__SOURCE DATA__:
□ □ □ □ □

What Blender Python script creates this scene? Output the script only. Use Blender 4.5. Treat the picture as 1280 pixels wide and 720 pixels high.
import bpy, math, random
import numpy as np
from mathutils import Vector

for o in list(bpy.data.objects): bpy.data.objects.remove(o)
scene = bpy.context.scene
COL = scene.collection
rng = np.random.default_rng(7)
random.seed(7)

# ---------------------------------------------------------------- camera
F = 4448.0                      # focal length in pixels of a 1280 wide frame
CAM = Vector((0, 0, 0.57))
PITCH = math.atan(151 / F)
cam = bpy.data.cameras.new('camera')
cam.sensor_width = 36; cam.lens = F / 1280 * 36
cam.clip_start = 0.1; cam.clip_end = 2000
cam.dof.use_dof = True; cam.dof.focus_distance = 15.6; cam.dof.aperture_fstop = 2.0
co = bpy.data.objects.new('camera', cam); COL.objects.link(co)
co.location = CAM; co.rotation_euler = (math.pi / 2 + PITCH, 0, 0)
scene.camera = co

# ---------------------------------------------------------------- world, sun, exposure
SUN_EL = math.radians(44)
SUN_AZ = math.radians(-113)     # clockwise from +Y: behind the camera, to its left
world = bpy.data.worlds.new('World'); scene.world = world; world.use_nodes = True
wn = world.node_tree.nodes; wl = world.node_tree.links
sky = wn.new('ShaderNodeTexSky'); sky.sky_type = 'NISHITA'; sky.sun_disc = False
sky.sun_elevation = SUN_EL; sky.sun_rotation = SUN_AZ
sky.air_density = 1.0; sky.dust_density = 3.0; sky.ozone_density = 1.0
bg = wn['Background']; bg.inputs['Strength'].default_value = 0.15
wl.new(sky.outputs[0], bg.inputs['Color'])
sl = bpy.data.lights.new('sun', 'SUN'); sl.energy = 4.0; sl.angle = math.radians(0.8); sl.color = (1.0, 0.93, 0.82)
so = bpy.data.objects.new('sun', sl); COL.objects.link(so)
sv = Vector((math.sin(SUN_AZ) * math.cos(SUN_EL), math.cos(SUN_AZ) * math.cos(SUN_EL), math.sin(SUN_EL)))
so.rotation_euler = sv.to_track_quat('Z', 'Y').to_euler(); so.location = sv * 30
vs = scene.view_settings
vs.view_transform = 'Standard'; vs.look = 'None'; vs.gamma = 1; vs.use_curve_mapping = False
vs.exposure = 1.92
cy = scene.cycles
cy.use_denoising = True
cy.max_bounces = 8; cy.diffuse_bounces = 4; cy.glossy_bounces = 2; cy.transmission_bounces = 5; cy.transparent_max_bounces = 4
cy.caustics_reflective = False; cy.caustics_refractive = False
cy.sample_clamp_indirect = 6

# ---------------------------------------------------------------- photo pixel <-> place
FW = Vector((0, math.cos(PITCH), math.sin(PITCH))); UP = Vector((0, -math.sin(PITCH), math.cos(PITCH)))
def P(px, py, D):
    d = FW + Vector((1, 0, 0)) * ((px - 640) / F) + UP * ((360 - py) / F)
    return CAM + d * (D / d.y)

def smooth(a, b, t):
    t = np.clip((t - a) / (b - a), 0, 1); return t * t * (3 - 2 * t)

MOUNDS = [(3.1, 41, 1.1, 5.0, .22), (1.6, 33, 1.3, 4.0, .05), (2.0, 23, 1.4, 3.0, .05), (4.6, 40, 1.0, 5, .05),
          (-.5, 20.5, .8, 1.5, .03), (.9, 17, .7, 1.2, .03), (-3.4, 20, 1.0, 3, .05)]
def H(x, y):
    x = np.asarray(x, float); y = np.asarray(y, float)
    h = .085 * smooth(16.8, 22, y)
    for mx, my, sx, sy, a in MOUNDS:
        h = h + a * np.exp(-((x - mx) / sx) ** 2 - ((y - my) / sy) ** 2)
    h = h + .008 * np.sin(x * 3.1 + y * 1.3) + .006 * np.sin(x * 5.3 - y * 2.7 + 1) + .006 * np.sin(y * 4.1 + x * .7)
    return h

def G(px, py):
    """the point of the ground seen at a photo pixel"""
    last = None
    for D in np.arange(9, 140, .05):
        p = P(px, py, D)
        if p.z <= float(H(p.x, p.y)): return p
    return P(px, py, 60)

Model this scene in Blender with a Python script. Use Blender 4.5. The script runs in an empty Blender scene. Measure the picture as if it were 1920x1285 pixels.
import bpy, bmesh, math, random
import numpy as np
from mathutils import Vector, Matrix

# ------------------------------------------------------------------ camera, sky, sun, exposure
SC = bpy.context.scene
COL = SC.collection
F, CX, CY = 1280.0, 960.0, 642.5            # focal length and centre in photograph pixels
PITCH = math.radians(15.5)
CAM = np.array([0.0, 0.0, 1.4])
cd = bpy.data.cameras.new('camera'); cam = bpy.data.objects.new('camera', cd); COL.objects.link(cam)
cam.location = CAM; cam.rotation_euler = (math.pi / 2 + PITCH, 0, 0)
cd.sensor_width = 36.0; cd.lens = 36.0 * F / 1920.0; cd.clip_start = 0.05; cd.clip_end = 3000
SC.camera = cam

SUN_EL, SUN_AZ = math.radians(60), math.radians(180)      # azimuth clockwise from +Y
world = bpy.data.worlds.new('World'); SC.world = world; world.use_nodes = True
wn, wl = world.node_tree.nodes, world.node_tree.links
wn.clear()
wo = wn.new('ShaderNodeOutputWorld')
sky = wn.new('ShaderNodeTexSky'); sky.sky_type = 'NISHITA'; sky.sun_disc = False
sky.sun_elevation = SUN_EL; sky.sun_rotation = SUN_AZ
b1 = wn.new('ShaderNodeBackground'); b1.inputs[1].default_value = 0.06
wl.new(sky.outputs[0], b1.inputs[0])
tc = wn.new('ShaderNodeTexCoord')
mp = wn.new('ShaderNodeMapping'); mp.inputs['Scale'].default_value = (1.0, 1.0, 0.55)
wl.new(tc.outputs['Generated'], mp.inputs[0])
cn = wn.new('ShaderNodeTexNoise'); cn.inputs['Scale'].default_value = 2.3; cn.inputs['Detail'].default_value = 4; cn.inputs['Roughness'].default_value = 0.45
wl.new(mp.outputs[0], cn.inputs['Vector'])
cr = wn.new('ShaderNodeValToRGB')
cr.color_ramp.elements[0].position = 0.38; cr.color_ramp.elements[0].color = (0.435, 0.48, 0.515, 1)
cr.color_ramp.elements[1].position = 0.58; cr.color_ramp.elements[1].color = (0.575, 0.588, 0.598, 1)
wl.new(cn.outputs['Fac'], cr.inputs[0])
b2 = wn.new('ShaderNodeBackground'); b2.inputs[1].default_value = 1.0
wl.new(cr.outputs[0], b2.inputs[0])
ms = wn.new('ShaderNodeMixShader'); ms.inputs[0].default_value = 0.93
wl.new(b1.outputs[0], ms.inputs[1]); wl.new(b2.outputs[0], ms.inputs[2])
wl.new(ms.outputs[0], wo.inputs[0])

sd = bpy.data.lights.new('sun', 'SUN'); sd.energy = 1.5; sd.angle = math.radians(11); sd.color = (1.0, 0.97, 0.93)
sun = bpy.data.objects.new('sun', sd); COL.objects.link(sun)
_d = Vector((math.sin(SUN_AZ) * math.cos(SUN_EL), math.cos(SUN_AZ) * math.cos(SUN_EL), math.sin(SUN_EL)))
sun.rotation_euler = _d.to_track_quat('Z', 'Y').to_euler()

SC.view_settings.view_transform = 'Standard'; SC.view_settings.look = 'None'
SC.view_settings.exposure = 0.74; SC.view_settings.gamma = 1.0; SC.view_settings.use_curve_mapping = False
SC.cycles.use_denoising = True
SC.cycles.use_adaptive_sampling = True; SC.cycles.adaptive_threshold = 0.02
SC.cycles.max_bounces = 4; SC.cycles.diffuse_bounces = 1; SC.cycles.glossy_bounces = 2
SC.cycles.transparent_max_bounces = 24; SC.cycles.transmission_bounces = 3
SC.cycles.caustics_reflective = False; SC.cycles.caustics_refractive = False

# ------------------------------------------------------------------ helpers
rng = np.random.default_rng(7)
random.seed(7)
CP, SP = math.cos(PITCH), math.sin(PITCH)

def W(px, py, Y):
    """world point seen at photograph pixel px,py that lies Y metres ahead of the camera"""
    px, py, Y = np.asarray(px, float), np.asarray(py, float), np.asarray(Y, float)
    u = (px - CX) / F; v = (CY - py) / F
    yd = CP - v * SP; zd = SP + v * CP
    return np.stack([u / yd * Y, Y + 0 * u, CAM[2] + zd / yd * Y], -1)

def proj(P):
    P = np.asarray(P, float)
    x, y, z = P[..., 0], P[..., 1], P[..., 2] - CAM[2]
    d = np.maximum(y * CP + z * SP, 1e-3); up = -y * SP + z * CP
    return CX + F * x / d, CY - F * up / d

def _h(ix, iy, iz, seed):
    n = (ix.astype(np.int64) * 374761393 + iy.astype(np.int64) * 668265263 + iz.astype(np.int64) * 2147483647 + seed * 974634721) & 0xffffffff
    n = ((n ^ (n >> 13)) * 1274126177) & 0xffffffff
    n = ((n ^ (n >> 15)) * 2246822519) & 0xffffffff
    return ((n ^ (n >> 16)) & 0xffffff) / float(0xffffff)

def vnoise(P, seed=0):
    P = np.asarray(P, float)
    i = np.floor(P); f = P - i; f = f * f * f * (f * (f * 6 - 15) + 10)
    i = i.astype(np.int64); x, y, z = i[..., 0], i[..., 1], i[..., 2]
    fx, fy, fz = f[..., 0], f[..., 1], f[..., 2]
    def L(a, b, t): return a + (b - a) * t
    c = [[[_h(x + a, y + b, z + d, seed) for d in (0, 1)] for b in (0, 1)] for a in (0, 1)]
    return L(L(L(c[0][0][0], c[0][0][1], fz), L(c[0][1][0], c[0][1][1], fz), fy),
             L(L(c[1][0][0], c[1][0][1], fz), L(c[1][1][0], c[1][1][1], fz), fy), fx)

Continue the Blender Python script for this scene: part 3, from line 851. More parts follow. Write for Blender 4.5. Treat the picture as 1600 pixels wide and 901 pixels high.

□ □ □ □ □

__TASK OBJECTIVE__:
Only the lines from the one containing "Model this scene" to the one containing "from mathutils import Vector, Matrix" are to be printed, both ends included, exactly as written.

__TASK OUTPUT__:
Model this scene in Blender with a Python script. Use Blender 4.5. The script runs in an empty Blender scene. Measure the picture as if it were 1920x1285 pixels.
import bpy, bmesh, math, random
import numpy as np
from mathutils import Vector, Matrix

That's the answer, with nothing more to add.